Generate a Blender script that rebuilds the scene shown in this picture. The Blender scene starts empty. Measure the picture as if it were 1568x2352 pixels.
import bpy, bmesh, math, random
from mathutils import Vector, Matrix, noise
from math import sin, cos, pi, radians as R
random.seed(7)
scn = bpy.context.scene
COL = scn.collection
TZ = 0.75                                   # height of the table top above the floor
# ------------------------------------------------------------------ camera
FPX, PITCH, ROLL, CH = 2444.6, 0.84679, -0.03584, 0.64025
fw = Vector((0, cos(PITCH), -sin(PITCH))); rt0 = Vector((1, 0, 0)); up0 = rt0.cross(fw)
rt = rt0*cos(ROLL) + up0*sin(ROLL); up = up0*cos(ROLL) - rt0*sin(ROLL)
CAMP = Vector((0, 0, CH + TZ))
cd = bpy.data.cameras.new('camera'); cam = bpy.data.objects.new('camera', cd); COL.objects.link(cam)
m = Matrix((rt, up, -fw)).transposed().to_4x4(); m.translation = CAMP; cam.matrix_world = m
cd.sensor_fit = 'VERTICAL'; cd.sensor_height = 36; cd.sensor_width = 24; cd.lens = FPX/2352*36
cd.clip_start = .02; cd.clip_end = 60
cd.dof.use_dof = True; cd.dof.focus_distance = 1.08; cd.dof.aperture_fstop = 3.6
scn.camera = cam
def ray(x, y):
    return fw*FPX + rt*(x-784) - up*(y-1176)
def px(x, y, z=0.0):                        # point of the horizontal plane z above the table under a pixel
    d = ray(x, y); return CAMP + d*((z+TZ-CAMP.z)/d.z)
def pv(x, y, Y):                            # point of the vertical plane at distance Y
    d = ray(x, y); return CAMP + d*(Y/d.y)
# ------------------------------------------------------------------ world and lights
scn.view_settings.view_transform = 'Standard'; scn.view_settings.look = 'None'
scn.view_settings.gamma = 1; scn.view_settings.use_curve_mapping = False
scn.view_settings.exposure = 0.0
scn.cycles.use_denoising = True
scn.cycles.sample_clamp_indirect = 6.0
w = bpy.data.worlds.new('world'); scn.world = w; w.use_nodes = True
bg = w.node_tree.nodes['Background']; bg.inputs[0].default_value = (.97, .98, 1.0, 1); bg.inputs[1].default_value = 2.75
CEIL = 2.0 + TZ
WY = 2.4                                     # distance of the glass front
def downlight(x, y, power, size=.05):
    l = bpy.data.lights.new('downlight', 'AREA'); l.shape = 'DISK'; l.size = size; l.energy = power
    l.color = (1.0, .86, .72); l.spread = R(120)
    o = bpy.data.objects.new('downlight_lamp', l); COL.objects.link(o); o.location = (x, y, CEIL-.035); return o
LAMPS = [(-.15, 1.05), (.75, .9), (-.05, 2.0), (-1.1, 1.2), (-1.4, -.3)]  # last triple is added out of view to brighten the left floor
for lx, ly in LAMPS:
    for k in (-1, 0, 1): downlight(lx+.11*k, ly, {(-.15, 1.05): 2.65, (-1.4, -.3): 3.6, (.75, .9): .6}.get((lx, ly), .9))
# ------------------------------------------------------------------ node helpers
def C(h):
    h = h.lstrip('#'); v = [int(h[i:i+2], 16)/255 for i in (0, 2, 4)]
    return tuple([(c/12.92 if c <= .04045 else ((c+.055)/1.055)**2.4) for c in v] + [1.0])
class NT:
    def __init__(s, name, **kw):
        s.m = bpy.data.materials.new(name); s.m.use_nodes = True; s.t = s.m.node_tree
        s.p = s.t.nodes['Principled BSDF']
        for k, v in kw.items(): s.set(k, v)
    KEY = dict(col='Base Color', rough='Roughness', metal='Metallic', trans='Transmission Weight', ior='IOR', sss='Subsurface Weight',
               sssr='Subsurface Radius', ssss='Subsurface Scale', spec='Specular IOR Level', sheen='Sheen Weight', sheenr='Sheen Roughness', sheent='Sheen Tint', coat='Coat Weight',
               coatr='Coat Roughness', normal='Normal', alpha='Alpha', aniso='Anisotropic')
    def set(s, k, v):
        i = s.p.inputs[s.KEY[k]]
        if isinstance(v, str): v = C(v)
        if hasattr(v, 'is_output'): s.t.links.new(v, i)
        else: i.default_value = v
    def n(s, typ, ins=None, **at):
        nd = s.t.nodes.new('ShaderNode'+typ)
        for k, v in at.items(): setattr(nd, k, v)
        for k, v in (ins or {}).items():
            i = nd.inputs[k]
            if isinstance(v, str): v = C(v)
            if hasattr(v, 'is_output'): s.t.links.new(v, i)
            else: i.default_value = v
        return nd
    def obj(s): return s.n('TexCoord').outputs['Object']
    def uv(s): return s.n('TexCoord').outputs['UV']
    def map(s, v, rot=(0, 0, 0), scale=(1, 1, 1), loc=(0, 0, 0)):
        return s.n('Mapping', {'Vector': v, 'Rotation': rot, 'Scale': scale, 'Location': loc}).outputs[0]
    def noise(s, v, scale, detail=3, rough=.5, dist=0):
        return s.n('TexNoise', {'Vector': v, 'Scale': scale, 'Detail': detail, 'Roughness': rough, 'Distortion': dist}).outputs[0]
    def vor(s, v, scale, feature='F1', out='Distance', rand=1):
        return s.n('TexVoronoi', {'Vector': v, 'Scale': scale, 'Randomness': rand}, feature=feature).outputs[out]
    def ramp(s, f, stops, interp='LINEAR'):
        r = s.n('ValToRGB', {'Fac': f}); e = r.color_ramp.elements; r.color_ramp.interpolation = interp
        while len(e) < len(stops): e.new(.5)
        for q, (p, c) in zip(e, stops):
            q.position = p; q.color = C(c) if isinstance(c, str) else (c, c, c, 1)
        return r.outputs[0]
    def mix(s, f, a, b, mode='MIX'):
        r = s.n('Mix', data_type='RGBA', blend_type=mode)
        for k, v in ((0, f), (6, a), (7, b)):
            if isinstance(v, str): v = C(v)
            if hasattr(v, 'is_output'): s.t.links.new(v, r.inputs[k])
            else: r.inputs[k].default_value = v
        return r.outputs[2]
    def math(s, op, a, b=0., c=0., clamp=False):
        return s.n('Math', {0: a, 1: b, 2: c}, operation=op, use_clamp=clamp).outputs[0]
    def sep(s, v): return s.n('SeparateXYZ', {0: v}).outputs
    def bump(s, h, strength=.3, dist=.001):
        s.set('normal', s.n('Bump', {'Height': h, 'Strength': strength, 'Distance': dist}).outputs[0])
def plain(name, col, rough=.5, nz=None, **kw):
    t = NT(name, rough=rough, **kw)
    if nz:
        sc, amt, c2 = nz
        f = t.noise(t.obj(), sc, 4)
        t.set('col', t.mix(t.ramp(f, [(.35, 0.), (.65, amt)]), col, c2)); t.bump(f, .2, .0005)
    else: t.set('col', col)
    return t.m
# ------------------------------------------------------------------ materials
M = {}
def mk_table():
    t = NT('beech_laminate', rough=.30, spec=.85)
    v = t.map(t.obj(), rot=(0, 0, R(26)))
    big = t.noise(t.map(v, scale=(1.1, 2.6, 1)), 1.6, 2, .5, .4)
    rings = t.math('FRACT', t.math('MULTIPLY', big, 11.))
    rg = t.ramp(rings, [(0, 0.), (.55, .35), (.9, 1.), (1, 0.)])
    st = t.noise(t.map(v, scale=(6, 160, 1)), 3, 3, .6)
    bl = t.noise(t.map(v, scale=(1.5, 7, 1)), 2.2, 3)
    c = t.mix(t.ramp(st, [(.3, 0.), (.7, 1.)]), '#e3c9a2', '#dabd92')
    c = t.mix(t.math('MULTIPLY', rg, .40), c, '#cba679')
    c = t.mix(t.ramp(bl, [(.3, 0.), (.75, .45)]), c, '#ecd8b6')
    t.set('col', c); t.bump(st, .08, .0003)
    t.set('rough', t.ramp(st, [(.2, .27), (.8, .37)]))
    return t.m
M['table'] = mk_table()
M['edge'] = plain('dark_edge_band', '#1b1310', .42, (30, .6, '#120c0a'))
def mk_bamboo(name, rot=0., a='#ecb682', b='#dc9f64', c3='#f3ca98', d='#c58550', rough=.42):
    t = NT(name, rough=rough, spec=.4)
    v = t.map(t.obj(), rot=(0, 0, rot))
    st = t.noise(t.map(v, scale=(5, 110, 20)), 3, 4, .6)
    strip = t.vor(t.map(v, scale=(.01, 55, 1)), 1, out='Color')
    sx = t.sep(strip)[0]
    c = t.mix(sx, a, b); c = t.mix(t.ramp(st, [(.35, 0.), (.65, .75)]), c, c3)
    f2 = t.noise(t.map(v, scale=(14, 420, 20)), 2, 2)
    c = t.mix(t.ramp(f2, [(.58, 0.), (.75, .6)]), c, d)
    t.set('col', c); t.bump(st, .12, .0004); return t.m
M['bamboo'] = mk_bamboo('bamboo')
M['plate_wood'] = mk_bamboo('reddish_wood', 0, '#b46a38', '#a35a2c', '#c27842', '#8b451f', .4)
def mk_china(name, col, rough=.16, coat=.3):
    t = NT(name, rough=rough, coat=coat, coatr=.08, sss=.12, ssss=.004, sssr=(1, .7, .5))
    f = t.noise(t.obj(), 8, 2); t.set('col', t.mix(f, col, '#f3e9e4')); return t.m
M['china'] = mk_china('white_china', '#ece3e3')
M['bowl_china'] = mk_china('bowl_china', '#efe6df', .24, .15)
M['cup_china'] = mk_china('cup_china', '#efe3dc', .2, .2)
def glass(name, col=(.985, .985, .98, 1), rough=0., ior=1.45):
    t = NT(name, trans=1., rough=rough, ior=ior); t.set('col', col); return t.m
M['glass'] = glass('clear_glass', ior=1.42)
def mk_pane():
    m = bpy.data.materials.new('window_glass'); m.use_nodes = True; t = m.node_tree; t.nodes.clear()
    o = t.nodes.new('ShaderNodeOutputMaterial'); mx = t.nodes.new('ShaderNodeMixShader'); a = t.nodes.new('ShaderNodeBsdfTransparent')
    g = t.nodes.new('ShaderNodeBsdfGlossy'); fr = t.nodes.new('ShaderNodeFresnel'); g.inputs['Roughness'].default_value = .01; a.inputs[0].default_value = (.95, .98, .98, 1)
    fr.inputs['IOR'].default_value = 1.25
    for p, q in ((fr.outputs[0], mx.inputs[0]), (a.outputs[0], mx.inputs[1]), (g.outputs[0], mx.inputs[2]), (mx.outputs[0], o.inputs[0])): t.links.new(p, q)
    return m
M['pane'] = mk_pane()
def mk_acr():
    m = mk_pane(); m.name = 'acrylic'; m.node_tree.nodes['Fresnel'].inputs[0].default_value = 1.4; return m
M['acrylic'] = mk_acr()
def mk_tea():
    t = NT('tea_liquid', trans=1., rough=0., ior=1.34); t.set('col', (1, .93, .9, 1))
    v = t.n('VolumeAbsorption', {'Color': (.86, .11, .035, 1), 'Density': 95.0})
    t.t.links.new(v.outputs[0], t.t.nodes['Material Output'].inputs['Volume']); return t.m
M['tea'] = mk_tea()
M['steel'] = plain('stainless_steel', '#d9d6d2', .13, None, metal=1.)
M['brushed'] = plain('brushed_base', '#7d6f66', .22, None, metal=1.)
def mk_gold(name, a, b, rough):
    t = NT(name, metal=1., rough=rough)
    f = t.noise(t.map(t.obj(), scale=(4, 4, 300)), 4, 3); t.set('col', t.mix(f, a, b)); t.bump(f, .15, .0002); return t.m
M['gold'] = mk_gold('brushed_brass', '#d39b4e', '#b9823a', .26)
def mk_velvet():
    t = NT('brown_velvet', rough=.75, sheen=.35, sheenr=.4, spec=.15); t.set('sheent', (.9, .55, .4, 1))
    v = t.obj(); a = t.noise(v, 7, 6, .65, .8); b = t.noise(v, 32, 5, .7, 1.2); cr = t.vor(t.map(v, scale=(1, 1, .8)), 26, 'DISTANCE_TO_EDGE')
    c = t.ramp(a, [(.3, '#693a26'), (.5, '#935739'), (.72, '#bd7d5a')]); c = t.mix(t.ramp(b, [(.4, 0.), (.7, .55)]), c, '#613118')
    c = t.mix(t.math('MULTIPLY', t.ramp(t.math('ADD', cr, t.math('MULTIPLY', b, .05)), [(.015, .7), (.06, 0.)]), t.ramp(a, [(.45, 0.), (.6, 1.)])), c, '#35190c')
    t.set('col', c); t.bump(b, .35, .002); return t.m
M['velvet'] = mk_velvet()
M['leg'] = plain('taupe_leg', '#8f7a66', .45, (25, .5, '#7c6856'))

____

> _TASK DIRECTIONS_
Within the listing above, copy each line that has the string "scene".

> _SOLUTION FOR THIS TASK_
Generate a Blender script that rebuilds the scene shown in this picture. The Blender scene starts empty. Measure the picture as if it were 1568x2352 pixels.
scn = bpy.context.scene